• Friday, 14 June 2024
The Treasury Department has extended duty-free maize imports by two months.

The Treasury Department has extended duty-free maize imports by two months.

The government has extended duty-free maize imports for another two months to allow maize importers to ship in the production and alleviate the cereal shortage that has driven up the price of maize flour.

In an effort to alleviate pressure on maize flour prices, National Treasury Cabinet Secretary Ukur Yatani suspended import taxes on maize in May in order to increase imports from outside the East African Community (EAC).

Kenya is a net importer of maize, a staple food in the country, but has traditionally limited imports to protect local maize farmers at the expense of consumers, who are forced to pay a higher price for maize.

Mr. Yatani established a three-month window for importers to bring in up to 540,000 metric tons of duty-free maize until August 6.

The importers had complained that the initial window was too short to allow them to ship maize from other countries, such as Mexico, and that the duty-waiver would be ineffective because ships loaded with the product would dock after the window had closed.

The CS has now extended the window for two months, until September 30, to give maize importers who had placed orders enough time to bring their product into the country.

"It is notified for the general information of the public that, on the recommendation of the Cabinet Secretary for Agriculture, the Cabinet Secretary for the National Treasury amends Gazette Notice No. 5544 of May 9, 2022 by deleting the words "August 6, 2022" and substituting the words "September 30, 2022," Mr. Yatani said in a gazette notice.

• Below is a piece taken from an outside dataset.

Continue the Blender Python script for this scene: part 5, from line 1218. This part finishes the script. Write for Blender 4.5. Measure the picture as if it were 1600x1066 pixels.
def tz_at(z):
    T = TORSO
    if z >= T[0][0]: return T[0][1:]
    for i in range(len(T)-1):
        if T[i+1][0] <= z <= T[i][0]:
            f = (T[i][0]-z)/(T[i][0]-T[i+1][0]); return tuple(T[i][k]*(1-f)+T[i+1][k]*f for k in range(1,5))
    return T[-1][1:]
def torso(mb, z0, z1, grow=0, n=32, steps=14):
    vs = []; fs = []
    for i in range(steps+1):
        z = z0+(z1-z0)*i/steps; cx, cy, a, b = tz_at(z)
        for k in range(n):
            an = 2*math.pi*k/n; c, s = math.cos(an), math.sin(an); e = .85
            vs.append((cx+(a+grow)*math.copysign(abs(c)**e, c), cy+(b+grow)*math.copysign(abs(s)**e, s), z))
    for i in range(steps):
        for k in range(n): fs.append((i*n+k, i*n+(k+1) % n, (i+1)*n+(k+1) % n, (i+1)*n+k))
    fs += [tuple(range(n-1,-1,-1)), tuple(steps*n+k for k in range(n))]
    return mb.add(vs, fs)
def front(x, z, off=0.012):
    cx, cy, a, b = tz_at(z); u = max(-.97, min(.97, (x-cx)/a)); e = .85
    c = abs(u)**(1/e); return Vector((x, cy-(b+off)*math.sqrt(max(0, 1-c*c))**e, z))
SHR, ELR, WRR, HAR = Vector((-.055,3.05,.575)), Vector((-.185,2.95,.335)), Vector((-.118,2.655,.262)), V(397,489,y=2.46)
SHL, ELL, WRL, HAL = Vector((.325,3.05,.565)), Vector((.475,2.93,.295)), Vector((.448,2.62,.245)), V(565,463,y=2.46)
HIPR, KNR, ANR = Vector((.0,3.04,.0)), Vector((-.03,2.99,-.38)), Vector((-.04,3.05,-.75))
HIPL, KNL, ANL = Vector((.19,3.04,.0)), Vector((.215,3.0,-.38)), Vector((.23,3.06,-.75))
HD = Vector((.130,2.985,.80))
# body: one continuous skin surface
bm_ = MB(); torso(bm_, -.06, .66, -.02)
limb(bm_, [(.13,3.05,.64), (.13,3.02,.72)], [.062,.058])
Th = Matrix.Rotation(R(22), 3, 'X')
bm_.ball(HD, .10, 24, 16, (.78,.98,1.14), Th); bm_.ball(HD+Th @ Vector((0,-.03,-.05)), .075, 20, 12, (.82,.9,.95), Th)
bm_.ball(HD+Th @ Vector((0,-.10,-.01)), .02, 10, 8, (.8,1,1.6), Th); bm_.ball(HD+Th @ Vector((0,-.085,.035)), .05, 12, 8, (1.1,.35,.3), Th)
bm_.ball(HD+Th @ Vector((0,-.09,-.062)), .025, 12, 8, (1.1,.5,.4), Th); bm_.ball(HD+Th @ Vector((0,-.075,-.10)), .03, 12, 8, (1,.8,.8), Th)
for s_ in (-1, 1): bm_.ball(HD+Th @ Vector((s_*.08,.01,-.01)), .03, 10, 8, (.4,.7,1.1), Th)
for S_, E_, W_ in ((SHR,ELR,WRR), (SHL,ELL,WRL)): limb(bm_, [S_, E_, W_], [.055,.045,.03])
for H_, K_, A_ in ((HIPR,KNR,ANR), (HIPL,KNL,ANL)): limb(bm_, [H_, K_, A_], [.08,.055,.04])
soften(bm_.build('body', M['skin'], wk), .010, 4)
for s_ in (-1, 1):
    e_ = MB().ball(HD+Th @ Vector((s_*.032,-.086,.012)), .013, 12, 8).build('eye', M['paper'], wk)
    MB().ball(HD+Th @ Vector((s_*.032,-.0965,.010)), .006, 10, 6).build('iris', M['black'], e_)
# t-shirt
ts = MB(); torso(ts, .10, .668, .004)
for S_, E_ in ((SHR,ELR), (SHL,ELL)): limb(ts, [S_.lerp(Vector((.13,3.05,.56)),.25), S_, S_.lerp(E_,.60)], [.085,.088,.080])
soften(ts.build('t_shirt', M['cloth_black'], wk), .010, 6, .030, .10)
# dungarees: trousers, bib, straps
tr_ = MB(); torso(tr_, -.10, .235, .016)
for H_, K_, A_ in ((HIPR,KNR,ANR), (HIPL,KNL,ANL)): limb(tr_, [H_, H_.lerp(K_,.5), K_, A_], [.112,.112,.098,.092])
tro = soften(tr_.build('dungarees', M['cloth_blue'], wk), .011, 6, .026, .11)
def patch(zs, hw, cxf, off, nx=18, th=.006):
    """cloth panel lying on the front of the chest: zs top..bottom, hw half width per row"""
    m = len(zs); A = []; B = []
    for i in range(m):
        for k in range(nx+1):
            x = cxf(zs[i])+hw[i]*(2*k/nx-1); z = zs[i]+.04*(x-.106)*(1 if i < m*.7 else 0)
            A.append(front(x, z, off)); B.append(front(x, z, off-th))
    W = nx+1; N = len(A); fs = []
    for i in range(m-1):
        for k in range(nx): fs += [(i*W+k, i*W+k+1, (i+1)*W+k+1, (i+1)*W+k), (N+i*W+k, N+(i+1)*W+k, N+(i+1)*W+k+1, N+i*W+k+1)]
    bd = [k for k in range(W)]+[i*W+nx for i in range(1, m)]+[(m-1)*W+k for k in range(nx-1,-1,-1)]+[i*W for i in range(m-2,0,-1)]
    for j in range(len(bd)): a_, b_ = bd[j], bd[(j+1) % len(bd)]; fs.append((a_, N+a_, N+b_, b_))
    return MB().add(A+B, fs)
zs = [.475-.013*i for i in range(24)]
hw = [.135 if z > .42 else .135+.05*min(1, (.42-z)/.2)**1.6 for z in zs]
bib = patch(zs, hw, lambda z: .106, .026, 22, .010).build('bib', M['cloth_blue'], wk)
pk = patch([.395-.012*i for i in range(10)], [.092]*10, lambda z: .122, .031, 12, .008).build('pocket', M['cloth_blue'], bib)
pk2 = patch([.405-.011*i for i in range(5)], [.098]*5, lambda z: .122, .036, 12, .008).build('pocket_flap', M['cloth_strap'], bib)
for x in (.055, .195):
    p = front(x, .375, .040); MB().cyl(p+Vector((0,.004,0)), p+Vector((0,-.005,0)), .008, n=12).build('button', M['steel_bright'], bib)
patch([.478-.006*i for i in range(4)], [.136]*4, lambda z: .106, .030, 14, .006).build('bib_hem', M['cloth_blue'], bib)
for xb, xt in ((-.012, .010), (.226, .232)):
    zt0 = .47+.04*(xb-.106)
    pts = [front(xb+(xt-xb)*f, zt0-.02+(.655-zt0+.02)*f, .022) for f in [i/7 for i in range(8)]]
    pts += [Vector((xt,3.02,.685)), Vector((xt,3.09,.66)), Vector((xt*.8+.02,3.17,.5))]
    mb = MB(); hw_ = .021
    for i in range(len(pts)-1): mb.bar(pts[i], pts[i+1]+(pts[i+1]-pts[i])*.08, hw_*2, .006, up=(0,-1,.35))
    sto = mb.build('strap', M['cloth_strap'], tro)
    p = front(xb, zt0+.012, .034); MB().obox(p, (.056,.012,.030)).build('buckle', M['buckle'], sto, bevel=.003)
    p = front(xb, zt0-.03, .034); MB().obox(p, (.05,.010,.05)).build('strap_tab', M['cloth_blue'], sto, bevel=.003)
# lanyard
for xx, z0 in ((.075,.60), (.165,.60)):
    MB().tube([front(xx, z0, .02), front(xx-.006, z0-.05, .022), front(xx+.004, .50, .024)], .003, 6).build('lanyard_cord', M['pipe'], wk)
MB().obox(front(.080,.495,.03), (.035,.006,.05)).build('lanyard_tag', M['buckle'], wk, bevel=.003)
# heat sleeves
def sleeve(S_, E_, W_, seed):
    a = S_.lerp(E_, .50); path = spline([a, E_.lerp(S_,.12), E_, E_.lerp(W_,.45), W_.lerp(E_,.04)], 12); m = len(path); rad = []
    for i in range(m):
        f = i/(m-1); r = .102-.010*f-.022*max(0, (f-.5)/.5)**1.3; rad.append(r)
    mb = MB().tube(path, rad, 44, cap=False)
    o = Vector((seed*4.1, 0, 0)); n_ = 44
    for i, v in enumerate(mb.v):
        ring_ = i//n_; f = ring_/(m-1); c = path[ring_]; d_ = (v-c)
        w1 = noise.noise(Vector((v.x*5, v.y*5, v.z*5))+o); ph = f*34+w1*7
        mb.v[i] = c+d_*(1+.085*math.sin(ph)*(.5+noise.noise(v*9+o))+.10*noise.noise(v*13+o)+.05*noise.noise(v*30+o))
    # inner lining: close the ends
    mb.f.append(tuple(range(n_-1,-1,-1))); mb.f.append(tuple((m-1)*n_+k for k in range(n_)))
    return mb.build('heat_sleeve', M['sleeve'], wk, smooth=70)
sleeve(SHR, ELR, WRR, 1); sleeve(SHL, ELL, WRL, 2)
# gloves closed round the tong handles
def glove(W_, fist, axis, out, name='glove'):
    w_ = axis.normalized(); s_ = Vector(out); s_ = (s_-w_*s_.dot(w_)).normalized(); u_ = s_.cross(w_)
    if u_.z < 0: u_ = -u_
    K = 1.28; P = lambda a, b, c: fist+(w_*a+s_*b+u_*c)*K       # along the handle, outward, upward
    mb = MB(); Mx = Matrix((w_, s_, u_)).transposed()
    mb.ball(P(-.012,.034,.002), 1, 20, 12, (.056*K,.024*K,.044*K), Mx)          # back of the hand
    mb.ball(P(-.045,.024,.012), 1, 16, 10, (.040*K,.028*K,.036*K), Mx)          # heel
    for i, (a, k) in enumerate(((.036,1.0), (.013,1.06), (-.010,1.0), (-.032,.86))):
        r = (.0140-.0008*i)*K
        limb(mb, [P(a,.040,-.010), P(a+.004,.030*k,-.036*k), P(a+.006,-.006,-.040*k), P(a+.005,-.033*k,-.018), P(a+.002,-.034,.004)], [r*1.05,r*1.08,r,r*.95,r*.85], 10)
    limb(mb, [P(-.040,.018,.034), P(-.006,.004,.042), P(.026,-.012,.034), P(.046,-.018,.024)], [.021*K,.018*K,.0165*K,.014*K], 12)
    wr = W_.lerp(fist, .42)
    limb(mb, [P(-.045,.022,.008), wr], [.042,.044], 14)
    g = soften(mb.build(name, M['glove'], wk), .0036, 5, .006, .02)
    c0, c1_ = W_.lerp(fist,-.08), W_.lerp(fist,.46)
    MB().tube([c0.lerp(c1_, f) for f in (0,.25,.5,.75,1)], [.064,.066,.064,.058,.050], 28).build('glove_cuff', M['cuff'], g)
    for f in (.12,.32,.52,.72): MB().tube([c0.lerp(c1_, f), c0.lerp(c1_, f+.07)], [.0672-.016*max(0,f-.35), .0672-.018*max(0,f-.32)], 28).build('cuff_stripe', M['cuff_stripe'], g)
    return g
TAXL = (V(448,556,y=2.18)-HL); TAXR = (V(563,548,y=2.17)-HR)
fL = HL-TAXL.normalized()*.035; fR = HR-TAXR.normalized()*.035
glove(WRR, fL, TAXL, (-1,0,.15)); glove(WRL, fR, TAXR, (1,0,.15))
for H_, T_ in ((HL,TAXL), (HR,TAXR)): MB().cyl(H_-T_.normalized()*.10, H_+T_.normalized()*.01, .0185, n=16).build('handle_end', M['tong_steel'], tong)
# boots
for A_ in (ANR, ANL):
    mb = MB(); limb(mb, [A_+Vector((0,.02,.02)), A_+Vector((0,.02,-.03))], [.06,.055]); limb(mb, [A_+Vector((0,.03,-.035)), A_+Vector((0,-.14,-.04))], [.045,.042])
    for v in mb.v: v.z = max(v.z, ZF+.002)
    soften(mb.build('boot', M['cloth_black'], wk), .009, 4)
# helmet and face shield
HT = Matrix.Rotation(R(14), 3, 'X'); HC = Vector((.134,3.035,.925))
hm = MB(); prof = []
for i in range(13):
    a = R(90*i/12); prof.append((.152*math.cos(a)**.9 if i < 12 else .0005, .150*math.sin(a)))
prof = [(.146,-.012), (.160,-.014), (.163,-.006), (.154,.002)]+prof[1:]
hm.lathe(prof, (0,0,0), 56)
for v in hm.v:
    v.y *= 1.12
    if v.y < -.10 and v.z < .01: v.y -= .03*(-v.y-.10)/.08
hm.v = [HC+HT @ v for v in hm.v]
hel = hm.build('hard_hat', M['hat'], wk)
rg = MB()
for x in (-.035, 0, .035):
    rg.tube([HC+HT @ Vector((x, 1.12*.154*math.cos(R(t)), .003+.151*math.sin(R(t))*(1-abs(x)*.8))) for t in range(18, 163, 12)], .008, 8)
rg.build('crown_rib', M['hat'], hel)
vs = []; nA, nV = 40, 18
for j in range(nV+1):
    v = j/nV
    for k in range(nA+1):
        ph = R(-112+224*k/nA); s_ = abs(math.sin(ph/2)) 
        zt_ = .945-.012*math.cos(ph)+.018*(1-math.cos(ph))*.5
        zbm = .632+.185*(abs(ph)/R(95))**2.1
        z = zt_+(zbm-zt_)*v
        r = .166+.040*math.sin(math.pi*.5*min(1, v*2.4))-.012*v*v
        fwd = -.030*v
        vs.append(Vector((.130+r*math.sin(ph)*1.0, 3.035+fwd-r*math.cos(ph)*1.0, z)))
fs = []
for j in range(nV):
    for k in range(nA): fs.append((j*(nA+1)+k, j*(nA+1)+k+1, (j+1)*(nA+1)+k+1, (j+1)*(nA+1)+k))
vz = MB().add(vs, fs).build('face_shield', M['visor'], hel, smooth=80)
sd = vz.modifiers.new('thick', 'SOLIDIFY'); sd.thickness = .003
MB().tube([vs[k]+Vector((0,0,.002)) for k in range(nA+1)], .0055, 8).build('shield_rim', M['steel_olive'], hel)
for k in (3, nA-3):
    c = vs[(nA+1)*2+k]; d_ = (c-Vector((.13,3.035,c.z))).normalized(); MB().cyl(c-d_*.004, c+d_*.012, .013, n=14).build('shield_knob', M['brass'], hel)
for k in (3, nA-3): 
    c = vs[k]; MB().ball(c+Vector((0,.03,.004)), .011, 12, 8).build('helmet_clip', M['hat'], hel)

Kenya imports maize duty-free from the EAC, primarily Uganda and Tanzania, but pays a 50% tariff from countries that are not members of the EAC or the Common Market for Eastern and Southern Africa (Comesa).

This year's maize shortage was caused by low local production due to drought, combined with lower imports from abroad following the outbreak of the Russia-Ukraine war, which disrupted global cereal shipments.

Due to the maize shortage, the price of a kilo of loose maize grain increased by 31.5 percent year on year between July of last year and July of this year.

This has been exacerbated by a rise in the price of other staple foods such as white rice, which has increased 13.4%, and Irish potatoes, which has increased 15.4% during the same time period.

The combination of high food prices and record-high fuel prices has caused inflation to rise for the fourth month in a row, reaching 8.3 percent this month.